● Extracted data entries
···

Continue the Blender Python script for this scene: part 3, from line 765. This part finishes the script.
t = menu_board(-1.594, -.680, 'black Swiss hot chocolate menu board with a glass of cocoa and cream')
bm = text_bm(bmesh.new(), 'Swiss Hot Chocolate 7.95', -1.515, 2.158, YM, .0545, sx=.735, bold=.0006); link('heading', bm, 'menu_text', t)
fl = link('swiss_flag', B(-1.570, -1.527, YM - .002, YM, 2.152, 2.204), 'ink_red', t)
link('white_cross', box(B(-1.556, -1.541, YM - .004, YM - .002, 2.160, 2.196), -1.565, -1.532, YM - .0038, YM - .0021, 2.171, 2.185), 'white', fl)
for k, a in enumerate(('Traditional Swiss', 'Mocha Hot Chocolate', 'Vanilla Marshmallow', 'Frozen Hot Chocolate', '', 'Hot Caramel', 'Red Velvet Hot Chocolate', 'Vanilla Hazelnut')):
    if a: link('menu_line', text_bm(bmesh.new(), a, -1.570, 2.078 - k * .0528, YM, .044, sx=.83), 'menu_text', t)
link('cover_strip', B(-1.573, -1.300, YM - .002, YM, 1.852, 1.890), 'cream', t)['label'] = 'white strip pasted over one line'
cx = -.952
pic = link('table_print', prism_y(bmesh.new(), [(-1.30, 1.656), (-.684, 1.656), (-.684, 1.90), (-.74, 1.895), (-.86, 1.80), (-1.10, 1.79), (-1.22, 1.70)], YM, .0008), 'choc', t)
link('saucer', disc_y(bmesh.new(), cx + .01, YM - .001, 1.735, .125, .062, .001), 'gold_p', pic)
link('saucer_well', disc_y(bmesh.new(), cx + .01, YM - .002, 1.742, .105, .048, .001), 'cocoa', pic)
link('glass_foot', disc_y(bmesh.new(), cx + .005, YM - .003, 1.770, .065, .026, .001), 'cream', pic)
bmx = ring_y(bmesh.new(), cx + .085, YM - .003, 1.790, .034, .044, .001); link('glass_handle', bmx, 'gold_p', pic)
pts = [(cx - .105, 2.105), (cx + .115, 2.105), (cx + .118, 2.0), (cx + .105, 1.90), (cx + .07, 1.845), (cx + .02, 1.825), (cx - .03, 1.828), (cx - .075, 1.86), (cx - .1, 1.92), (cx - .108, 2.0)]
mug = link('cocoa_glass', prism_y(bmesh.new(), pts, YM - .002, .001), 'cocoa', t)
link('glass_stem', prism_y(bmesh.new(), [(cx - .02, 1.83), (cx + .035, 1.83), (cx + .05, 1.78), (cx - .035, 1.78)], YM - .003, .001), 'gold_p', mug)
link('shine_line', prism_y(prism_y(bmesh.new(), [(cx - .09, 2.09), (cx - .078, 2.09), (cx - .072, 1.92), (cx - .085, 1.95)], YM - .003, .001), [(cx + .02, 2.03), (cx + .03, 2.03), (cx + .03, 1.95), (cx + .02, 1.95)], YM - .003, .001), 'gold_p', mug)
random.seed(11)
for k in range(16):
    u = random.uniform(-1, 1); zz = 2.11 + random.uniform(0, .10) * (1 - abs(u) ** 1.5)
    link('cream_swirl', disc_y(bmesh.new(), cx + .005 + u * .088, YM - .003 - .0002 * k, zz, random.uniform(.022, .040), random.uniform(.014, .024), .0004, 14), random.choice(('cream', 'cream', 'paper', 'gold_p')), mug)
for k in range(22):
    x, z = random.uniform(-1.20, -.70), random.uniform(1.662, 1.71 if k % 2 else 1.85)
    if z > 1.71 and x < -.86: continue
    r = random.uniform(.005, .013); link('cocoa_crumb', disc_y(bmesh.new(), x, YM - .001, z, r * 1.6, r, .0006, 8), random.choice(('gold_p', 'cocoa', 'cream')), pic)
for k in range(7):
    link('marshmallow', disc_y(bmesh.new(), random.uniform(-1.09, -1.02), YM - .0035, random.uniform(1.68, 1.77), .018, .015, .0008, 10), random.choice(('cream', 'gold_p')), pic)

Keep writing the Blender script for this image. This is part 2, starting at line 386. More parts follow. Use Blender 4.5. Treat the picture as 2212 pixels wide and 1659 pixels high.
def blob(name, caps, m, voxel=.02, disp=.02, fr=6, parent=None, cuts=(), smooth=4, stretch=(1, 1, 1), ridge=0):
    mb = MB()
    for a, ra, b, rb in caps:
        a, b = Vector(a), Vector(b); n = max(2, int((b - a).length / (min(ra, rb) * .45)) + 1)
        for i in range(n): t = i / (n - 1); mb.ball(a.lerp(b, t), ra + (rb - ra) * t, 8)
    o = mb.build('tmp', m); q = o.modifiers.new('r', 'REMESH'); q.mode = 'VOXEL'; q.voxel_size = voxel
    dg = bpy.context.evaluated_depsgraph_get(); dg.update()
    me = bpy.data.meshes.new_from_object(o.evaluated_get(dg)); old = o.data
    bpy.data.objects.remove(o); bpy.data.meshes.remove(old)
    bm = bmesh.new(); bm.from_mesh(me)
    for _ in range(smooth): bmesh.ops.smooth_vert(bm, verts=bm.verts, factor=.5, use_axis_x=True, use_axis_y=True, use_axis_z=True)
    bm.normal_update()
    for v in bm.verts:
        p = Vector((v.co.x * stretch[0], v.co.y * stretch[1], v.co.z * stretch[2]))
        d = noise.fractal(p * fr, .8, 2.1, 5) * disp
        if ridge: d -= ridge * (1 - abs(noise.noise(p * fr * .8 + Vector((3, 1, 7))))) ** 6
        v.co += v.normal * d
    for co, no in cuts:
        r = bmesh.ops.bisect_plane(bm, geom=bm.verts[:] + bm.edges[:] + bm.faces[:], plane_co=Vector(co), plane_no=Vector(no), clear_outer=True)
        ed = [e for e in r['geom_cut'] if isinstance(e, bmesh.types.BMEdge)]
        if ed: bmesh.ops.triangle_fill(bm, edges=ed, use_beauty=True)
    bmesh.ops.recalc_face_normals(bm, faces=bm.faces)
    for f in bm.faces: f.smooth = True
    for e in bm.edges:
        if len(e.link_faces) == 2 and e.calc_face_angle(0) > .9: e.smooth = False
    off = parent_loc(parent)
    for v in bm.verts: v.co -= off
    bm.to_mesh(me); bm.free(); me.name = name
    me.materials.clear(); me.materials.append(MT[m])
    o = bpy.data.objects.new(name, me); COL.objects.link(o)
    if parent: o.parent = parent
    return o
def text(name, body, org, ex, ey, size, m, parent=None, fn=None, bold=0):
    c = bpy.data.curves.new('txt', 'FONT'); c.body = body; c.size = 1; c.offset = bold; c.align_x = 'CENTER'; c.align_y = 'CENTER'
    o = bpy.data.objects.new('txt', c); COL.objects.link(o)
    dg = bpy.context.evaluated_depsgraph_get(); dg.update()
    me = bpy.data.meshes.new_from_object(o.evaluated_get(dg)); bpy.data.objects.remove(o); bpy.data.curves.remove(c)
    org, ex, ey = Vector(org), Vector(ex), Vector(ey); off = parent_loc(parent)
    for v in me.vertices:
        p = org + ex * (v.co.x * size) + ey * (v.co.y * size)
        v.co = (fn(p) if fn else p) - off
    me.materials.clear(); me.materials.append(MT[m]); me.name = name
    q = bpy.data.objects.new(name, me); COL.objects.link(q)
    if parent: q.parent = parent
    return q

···

● Task instructions
Look for the word "script" in every line of the listing and copy the lines that have it.

● Result below
Continue the Blender Python script for this scene: part 3, from line 765. This part finishes the script.
Keep writing the Blender script for this image. This is part 2, starting at line 386. More parts follow. Use Blender 4.5. Treat the picture as 2212 pixels wide and 1659 pixels high.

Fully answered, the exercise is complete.